Le 15 avril, la guerre a éclaté entre l'armée dirigée par le général Abdel Fattah al-Burhane et les Forces de soutien rapide (FSR) du général Mohamed Hamdane Daglo.
Dès les premières heures, la capitale a été coupée de tout: son aéroport a été bombardé, les serveurs centraux des banques ont été arrêtés et les administrations ont été fermées ou incendiées. Rapidement ensuite, la plupart de ses usines ont été pillées ou bombardées.
Les étrangers à la recherche d'une voie de sortie ont foncé vers la côte, à 1.000 kilomètres à l'est de Khartoum, dans la ville de Port-Soudan.
L'ONU et les ministres arrivés au pouvoir après le putsch de 2021 ont pris leurs quartiers dans ses immenses bâtiments coloniaux blancs.
Le général Burhane, chef de facto du Soudan, y siège désormais après avoir fui le QG de l'armée, l'un des plus grands complexes de Khartoum, sous le feu incessant des paramilitaires.
Les combats qui touchent désormais de nombreuses villes, mais principalement Khartoum et le Darfour (ouest), tuent toujours chaque jour.
La capitale et ses banlieues --Omdourman où se trouve le Parlement et Khartoum-Nord où se concentrent les rares industries du pays--, séparées par le Nil, concentraient toutes les infrastructures vitales du pays, rappelle à l'AFP l'urbaniste Tariq Ahmed.
Quand elle a été touchée, "les banques, les entreprises, les rouages de l'Etat" l'ont tous été aussi.
Eau, électricité, routes
"La guerre dure et la vie ne peut pas s'arrêter, il faut donc trouver un (autre) siège d'où gérer les affaires de tous", explique Oumaïma Khaled, analyste économique à l'AFP.
L'alternative à Khartoum, fondée en 1821, était toute trouvée, en apparence.
"Port-Soudan est géographiquement éloignée de la guerre et ouverte sur le monde avec son aéroport et son port" sur la mer Rouge, dit Mme Khaled. Elle est, de fait, "le deuxième carrefour commercial du pays et peut tout à fait être une capitale économique".
Mais reste un défaut de poids: Port-Soudan "est situé à 3.000 km de la frontière occidentale et à 2.500 km de la frontière sud dans un pays qui manque cruellement de routes et de moyens de transport", souligne l'économiste.
Hind Saleh, qui habite à Port-Soudan a aussi d'autre doléances, qui se sont multipliées avec l'arrivée massive des déplacés.
"Nous manquons d'eau potable et d'électricité", dit-elle à l'AFP.

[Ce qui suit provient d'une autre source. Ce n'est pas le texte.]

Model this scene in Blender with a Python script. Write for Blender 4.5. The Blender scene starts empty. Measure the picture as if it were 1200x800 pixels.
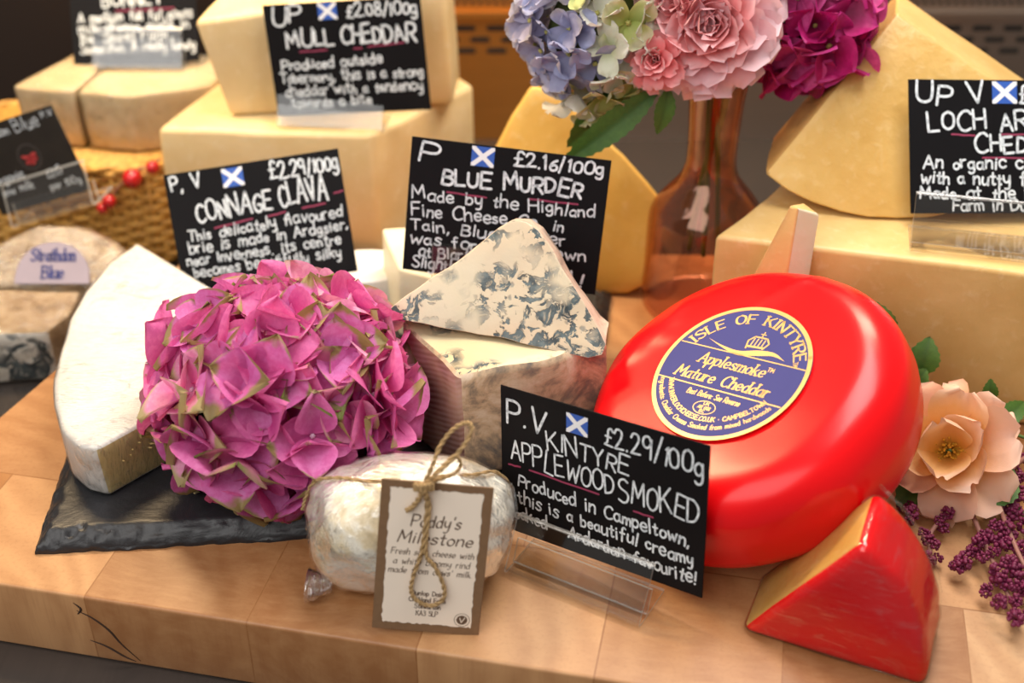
import bpy, bmesh, math, random
from mathutils import Vector, Matrix, Euler, noise
import numpy as np

# ---------------------------------------------------------------- camera, world, lights, exposure
# all lengths below are in centimetres; S turns them into metres.  z = 0 is the top of the wooden board
S = 0.01
SC = bpy.context.scene
COL = SC.collection
PI = math.pi
R = math.radians
PITCH, FPX, CAMH = R(33.0), 1500.0, 52.0
FW = np.array([0, math.cos(PITCH), -math.sin(PITCH)])
UP = np.array([0, math.sin(PITCH), math.cos(PITCH)])
CAM = np.array([0, 0, CAMH])

cam = bpy.data.cameras.new('camera')
cam.lens, cam.sensor_width = 45.0, 36.0
cam.clip_start, cam.clip_end = 0.02, 20
cam.dof.use_dof = True
cam.dof.focus_distance = 0.765
cam.dof.aperture_fstop = 4.3
camo = bpy.data.objects.new('camera', cam)
COL.objects.link(camo)
camo.location = (0, 0, CAMH * S)
camo.rotation_euler = (R(90) - PITCH, 0, 0)
SC.camera = camo

SC.view_settings.view_transform = 'Standard'
SC.view_settings.look = 'None'
SC.view_settings.gamma = 1
SC.view_settings.use_curve_mapping = False
SC.view_settings.exposure = 0.0

w = bpy.data.worlds.new('world')
SC.world = w
w.use_nodes = True
w.node_tree.nodes['Background'].inputs[0].default_value = (1.0, 0.93, 0.86, 1)
w.node_tree.nodes['Background'].inputs[1].default_value = 0.25


def area(name, loc, target, sx, sy, power, col=(1, 1, 1)):
    d = bpy.data.lights.new(name, 'AREA')
    d.shape = 'RECTANGLE'
    d.size, d.size_y = sx * S, sy * S
    d.energy = power
    d.color = col
    o = bpy.data.objects.new(name, d)
    COL.objects.link(o)
    o.location = Vector(loc) * S
    o.rotation_euler = (Vector(target) - Vector(loc)).to_track_quat('-Z', 'Y').to_euler()
    return o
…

Un problème récurrent au Soudan, reconnaît l'ingénieur Fathi Yassine, qui a pu jusqu'ici être plus facilement contourner à Port-Soudan qu'ailleurs.
Créée en 1905 par le colonisateur britannique en remplacement du port historique de Souakin, à 60 km de là, la ville "plus récente que les autres, a un meilleur plan d'urbanisme et bénéficie d'un meilleur réseau d'infrastructures, notamment routières", détaille-t-il.
Réchauffement climatique
Mais si elle devenait réellement capitale et voyait un afflux de population et de projets économiques ou industriels, cela changerait radicalement la donne.
Car, contrairement aux villes du centre qui puisent dans l'eau du Nil, Port-Soudan dépend des pluies pour sa consommation hydraulique.
Et le raccordement au Nil que réclament de longue date ses habitants nécessiterait des tuyaux de 500 kilomètres de long, une dépense impossible pour le pays.
Une autre ville fait valoir sa centralité et son raccordement au sommaire réseau routier qui quadrille le Soudan: Wad Madani, à 200 km au sud de Khartoum.
Ce carrefour agricole fertile où nombre des déplacés de Khartoum ont trouvé refuge ces derniers mois a servi de garnison de base pour les troupes de Méhémet Ali, le fondateur de l'Egypte moderne en expédition au Soudan.
Déjà, assure le gouverneur par intérim Ismaïl Awadallah, "17 grosses sociétés discutent de leur relocalisation et même de leur expansion à Wad Madani".
Mais toutes ces villes pourront-elles faire face à la croissance démographique et au changement climatique ?
Selon l'ONU, la population du pays aura doublé en 2050.
Surtout, d'ici la fin du siècle, le Nil aura perdu une bonne part de son débit et Khartoum sera l'une des cinq villes d'Afrique où la chaleur sera devenue la plus mortelle.